Question: does Destino have to pay the $800 fee to California?

The Franchise Tax Board (FTB) contended that Destino was doing business in California because actions by members are attributable to the LLC. Therefore, if the member performed activities in California, those activities could be imputed as LLC activities.

Think about this for a second. The one activity of the LLC was to rent property. It did this in Nevada. The title was in Nevada. The insurance was in Nevada. The real estate taxes were in Nevada. Last time anyone looked, Nevada was not a county of California. Did the managerial activities of the LLC (three-fourths of which were in California) outweigh THE SOLE operational activity of the LLC (which was ALL in Nevada)? What if the LLC was a plastic fabricator with a workforce of 200 employees? Would it still be pulled in by California? At which point would the operational activities of the LLC outweigh the managerial activities of its members?

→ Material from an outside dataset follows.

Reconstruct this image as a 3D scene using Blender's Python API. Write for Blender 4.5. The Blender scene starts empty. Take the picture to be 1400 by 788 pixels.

California reasoned that receiving rental checks, authorizing repairs and hiring a California tax preparer all constituted “doing business” in California. Here is tax planning: hire K&C as your CPAs. We are in Ohio, which is not California. We might recommend that the rental checks also come here, and we could deposit them on your behalf. You could choose an Ohio or a Kentucky bank, as Kentucky is just across the river. That would be two less activities for California to claim.

What is going on, of course, is that California was going find nexus, no matter what.